Data block.

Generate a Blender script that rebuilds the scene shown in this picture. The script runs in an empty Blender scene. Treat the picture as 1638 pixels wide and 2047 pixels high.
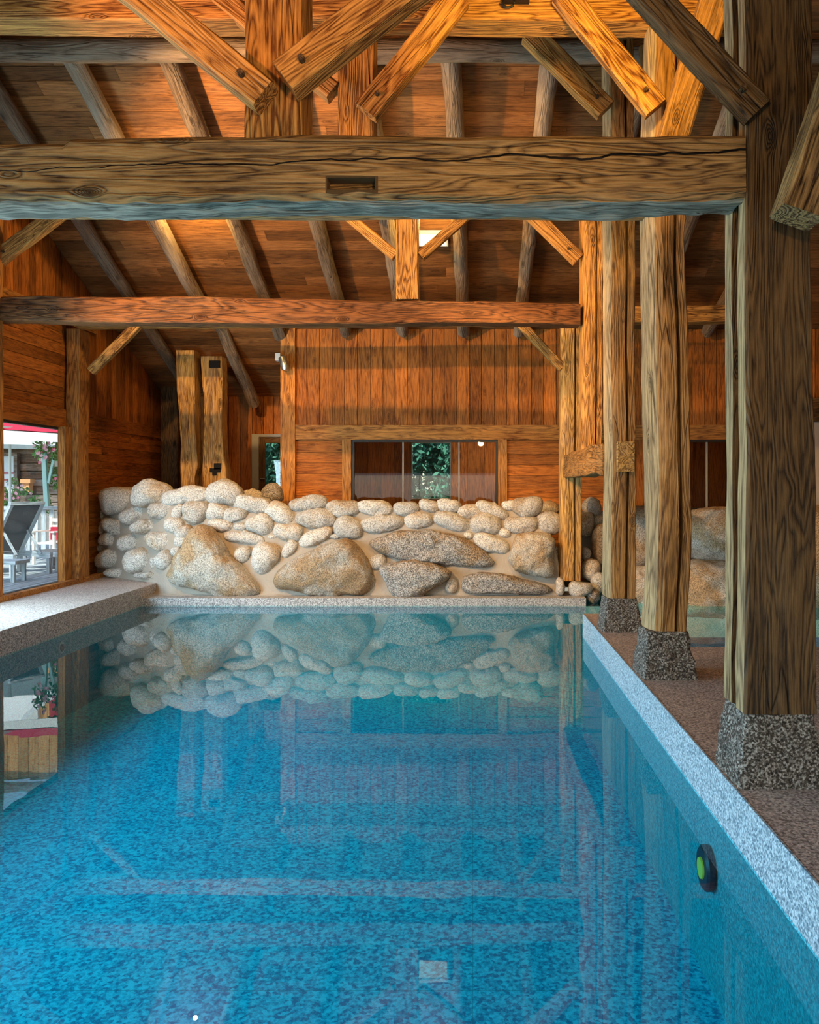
import bpy, bmesh, math, random
from mathutils import Vector, noise, Matrix
random.seed(7)
C = bpy.context.scene.collection
R = math.radians

# ------------------------------------------------------------ camera, world, light, exposure
F, VX, VY, CAMZ = 1640.0, 945.0, 972.0, 1.6          # focal length in pixels, vanishing point, eye height over the deck
cd = bpy.data.cameras.new('camera'); cam = bpy.data.objects.new('camera', cd); C.objects.link(cam)
cam.location = (0, 0, CAMZ); cam.rotation_euler = (R(90), 0, 0)
cd.sensor_fit = 'HORIZONTAL'; cd.sensor_width = 36; cd.lens = 36*F/1638
cd.shift_x = -(VX-819)/1638; cd.shift_y = -(1023.5-VY)/1638
cd.clip_start = 0.05; cd.clip_end = 300
sc = bpy.context.scene; sc.camera = cam
vs = sc.view_settings; vs.view_transform = 'Standard'; vs.look = 'None'; vs.gamma = 1; vs.use_curve_mapping = False
vs.exposure = 0.42
sc.cycles.max_bounces = 6; sc.cycles.diffuse_bounces = 3; sc.cycles.glossy_bounces = 3
sc.cycles.transparent_max_bounces = 12; sc.cycles.transmission_bounces = 2
sc.cycles.use_denoising = True; sc.cycles.use_adaptive_sampling = True; sc.cycles.adaptive_threshold = .02
sc.cycles.sample_clamp_indirect = 4
sc.cycles.caustics_reflective = False; sc.cycles.caustics_refractive = False

w = bpy.data.worlds.new('sky'); sc.world = w; w.use_nodes = True
nt = w.node_tree; bg = nt.nodes['Background']
sky = nt.nodes.new('ShaderNodeTexSky'); sky.sky_type = 'NISHITA'; sky.sun_disc = False
sky.sun_elevation = R(55); sky.sun_rotation = R(200); sky.air_density = 1.2
nt.links.new(sky.outputs[0], bg.inputs[0]); bg.inputs[1].default_value = 0.28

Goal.
From the first line of the listing above, repeat every line through the one holding "R = math.radians". Both ends count, and pictures stay out.

Exercise output.
Generate a Blender script that rebuilds the scene shown in this picture. The script runs in an empty Blender scene. Treat the picture as 1638 pixels wide and 2047 pixels high.
import bpy, bmesh, math, random
from mathutils import Vector, noise, Matrix
random.seed(7)
C = bpy.context.scene.collection
R = math.radians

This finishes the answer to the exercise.